3rd September 1993

Brecqhou was put up for sale

Brecqhou is one of the smallest of the inhabited Channel Islands, and is separated from Sark by just an 80m wide sea passage called the Le Goulliot.

The lease of Brecqhou went on sale for £3.5m at the start of September 1993. It was bought by brothers David and Frederick Barclay for a reputed £2.25m. The Barclay brothers are owners of London’s Ritz and the Telegraph newspaper.

The changing face of Brecqhou

Brecqhou had previously been owned by Jersey resident Leonard Matchan, until his death in 1987, and the list of eligible purchasers was small. It could only be sold to a Briton who would swear alleigance to the Queen. The sale also had to be approved by the Seigneur of Sark.

The 80-acre island was home to a stone manor house when the Barclays took it over.

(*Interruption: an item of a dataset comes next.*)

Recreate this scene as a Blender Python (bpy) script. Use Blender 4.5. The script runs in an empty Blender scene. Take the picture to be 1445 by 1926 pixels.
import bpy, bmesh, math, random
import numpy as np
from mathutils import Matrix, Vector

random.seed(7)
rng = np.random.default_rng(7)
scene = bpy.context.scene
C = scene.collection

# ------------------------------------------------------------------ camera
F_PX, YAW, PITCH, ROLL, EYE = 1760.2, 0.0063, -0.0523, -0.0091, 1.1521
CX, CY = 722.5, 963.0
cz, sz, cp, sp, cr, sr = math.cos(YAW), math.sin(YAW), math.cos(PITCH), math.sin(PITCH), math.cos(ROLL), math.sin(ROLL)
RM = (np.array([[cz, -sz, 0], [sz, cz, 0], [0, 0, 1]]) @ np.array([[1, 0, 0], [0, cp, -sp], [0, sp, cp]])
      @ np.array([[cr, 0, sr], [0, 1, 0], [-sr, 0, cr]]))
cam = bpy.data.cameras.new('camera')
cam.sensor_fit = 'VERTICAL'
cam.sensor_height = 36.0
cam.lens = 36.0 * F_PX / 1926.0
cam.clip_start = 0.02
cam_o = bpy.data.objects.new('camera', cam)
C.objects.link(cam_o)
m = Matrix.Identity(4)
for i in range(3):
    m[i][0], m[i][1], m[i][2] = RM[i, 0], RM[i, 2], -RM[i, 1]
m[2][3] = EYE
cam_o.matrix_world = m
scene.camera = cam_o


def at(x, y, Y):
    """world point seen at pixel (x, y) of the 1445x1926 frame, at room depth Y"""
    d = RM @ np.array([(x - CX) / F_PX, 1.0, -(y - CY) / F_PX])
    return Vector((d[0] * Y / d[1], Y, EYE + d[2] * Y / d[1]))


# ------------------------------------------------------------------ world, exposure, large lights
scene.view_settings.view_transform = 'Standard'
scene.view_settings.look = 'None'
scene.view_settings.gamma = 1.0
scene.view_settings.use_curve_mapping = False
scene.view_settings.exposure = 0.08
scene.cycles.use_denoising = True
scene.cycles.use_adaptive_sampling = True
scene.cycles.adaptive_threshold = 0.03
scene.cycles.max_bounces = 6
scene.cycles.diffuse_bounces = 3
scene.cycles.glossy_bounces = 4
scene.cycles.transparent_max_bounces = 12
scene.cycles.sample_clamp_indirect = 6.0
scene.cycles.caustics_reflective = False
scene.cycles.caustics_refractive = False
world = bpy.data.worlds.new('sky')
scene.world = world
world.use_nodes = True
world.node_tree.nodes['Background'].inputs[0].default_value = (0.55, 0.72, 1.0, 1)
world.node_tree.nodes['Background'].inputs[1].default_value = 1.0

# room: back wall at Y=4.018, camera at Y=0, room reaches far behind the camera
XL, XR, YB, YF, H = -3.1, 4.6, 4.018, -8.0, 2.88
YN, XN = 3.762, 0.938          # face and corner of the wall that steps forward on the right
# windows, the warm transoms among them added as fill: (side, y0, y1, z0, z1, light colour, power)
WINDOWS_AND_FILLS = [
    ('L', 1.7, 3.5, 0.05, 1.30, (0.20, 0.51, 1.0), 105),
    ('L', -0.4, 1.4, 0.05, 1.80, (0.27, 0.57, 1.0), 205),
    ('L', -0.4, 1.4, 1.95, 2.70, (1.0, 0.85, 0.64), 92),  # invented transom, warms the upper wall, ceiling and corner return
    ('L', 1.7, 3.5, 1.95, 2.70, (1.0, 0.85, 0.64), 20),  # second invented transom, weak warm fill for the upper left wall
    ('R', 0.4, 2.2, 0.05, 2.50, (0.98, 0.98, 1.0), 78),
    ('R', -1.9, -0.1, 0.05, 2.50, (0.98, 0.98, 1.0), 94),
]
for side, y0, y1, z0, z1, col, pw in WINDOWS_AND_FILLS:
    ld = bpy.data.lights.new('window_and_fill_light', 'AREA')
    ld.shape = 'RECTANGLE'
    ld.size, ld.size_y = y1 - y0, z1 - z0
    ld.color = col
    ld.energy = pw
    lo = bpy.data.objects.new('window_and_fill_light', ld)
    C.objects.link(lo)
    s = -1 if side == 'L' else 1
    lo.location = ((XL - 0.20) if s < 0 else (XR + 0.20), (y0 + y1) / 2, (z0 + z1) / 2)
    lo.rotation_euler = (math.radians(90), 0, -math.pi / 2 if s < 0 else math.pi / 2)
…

They demolished this to make space for a new home called Fort Brecqhou, which was developed under the name Project 95.

Great secrecy surrounded the construction of the new building: more than 100 contractors worked on it, many living on site, but all had been asked to sign a secrecy agreement before work started. It was built using white granite, shipped from Spain.

Once the gardens were finished, the brothers opened the castle to visitors. However, certain conditions were placed on those who wanted to come across. They would have to be staying in a Barclay-owned hotel on Sark, have passed a security screening and not take any pictures while on the island.

There has been some dispute over who legally rules Brecqhou. The Barclays have claimed that Brecqhou was never part of the fief of Sark. However, a background briefing document from the British Government (PDF) states that “The island of Brecqhou is part of Sark”.